Paparo takes the helm at INDOPACOM
PEARL HARBOR, Hawaii—China is the only country with “both the will and… the capacity to dominate the Indo-Pacific,” and it “continues to engage in increasingly coercive behavior” in the Taiwan Straits, the South China Sea, and elsewhere, Defense Secretary Lloyd Austin said Friday.
But under the leadership of Adm. John Aquilino, U.S. Indo-Pacific Command “has risen to meet the moment,” Austin said.
Aquilino passed command of INDOPACOM to Adm. Samuel Paparo here Friday during a VIP-packed ceremony on a pier overlooking the USS Arizona monument and the USS Missouri.

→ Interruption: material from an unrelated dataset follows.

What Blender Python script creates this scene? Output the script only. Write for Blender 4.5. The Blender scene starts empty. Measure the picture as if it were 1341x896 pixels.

During his tenure, Aquilino “pushed our joint force to think, act, and operate differently,” said Joint Chiefs Chairman Gen. C.Q. Brown, who led Pacific Air Forces when Aquilino was in his prior job of Pacific Fleet commander.
The change-of-command ceremony doubled as a retirement farewell for Aquilino, who, Brown said, had been the oldest serving graduate of the U.S. Naval Academy and the oldest serving naval aviator.
In his own remarks, Aquilino said the present is the “most dangerous time” he’s seen in his 40 years of service, but that the command is ready to meet the challenge.
His voice breaking with emotion, Aquilino listed friends he had lost and said he would never forget the feeling of hearing over the radio that troops in contact needed air support, like he will never forget the looks on his daughters’ faces when he returned from a deployment.
But, he said, “I will sleep soundly—as a matter of fact, it will be the first time I’ve slept in three years—knowing that Pappy is at the controls.”
Paparo’s time at Pacific Fleet was marked by, among other things, accelerating experiments with uncrewed systems. In 2022, he established the Navy’s first Unmanned Surface Vessel Division; a second is to stand up this month. More recently, he has advocated for a force of hundreds or thousands of small drones—a “hellscape”—that might help repel a Chinese invasion force from Taiwan.
His tenure, which began in May 2021, also saw a fuel spill from the Navy’s Red Hill Bulk Fuel Storage Facility that tainted local drinking water. Some five miles away from the ceremonial dias, a federal hearing continues for a class-action lawsuit brought by families who say the spill has caused long-term health problems.